Selon Moscou, la Russie et la Turquie sont prêtes à une "coordination étroite pour stabiliser la situation" au Nagorny Karabakh. Ankara ne s'est cependant pas prononcé.  

La Russie entretient des relations cordiales avec les belligérants, deux anciennes républiques soviétiques, mais elle est plus proche de l'Arménie, qui appartient à une alliance militaire dominée par Moscou.

Aucun des deux camps ne semble avoir pris l'avantage sur l'autre, chacun revendiquant des succès démentis par l'autre. 

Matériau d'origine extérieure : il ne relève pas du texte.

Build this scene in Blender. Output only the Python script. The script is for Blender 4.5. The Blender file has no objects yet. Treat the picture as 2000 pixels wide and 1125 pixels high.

Vendredi, Erevan a assuré que l'armée azerbaïdjanaise "a échoué à percer les défenses arméniennes", tandis que Bakou disait avoir pris des positions dans le nord et forcé les Arméniens à la retraite dans le sud. 

Selon les bilans très partiels communiqués depuis dimanche, 190 personnes sont mortes: 158 soldats séparatistes, 13 civils arméniens, et 19 civils azerbaïdjanais. Bakou ne communique pas ses pertes militaires.

Mais le bilan pourrait être bien plus lourd, l'Arménie affirmant que 1.280 soldats azerbaïdjanais sont morts, quand Bakou dit avoir tué 2.300  militaires adverses.

Deux journalistes français blessés jeudi au Karabakh sont par ailleurs "en cours d'évacuation", selon la diplomatie française.